Recorded data ->
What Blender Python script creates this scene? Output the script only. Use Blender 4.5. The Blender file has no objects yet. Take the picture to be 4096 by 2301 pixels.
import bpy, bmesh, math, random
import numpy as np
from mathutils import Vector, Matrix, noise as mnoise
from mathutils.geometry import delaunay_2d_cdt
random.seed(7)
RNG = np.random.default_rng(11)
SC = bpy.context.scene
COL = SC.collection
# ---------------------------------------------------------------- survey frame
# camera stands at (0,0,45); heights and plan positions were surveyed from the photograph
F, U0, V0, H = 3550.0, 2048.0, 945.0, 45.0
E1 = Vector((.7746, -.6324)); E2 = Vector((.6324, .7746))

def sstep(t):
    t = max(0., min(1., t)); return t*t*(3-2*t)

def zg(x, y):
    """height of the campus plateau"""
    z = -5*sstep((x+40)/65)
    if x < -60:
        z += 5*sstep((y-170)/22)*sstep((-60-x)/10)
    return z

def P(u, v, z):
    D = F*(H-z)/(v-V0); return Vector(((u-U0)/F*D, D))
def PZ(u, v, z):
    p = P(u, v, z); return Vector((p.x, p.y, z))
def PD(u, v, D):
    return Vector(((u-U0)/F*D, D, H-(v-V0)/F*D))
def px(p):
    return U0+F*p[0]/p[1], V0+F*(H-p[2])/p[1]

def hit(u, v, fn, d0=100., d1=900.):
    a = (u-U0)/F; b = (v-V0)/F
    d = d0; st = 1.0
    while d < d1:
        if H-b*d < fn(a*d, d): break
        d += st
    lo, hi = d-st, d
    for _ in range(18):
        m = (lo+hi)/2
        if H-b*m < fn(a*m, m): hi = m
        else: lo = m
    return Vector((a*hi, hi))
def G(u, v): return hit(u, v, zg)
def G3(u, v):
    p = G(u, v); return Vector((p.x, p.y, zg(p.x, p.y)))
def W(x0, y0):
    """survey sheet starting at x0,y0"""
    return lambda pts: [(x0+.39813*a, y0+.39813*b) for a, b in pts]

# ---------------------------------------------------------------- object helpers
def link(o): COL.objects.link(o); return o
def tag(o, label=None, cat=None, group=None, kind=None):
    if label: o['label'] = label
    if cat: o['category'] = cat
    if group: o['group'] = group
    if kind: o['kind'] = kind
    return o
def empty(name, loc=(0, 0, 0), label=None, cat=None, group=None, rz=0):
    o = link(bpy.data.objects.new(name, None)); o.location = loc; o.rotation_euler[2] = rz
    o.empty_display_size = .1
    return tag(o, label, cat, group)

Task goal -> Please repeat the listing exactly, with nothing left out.

Answer to the problem ->
What Blender Python script creates this scene? Output the script only. Use Blender 4.5. The Blender file has no objects yet. Take the picture to be 4096 by 2301 pixels.
import bpy, bmesh, math, random
import numpy as np
from mathutils import Vector, Matrix, noise as mnoise
from mathutils.geometry import delaunay_2d_cdt
random.seed(7)
RNG = np.random.default_rng(11)
SC = bpy.context.scene
COL = SC.collection
# ---------------------------------------------------------------- survey frame
# camera stands at (0,0,45); heights and plan positions were surveyed from the photograph
F, U0, V0, H = 3550.0, 2048.0, 945.0, 45.0
E1 = Vector((.7746, -.6324)); E2 = Vector((.6324, .7746))

def sstep(t):
    t = max(0., min(1., t)); return t*t*(3-2*t)

def zg(x, y):
    """height of the campus plateau"""
    z = -5*sstep((x+40)/65)
    if x < -60:
        z += 5*sstep((y-170)/22)*sstep((-60-x)/10)
    return z

def P(u, v, z):
    D = F*(H-z)/(v-V0); return Vector(((u-U0)/F*D, D))
def PZ(u, v, z):
    p = P(u, v, z); return Vector((p.x, p.y, z))
def PD(u, v, D):
    return Vector(((u-U0)/F*D, D, H-(v-V0)/F*D))
def px(p):
    return U0+F*p[0]/p[1], V0+F*(H-p[2])/p[1]

def hit(u, v, fn, d0=100., d1=900.):
    a = (u-U0)/F; b = (v-V0)/F
    d = d0; st = 1.0
    while d < d1:
        if H-b*d < fn(a*d, d): break
        d += st
    lo, hi = d-st, d
    for _ in range(18):
        m = (lo+hi)/2
        if H-b*m < fn(a*m, m): hi = m
        else: lo = m
    return Vector((a*hi, hi))
def G(u, v): return hit(u, v, zg)
def G3(u, v):
    p = G(u, v); return Vector((p.x, p.y, zg(p.x, p.y)))
def W(x0, y0):
    """survey sheet starting at x0,y0"""
    return lambda pts: [(x0+.39813*a, y0+.39813*b) for a, b in pts]

# ---------------------------------------------------------------- object helpers
def link(o): COL.objects.link(o); return o
def tag(o, label=None, cat=None, group=None, kind=None):
    if label: o['label'] = label
    if cat: o['category'] = cat
    if group: o['group'] = group
    if kind: o['kind'] = kind
    return o
def empty(name, loc=(0, 0, 0), label=None, cat=None, group=None, rz=0):
    o = link(bpy.data.objects.new(name, None)); o.location = loc; o.rotation_euler[2] = rz
    o.empty_display_size = .1
    return tag(o, label, cat, group)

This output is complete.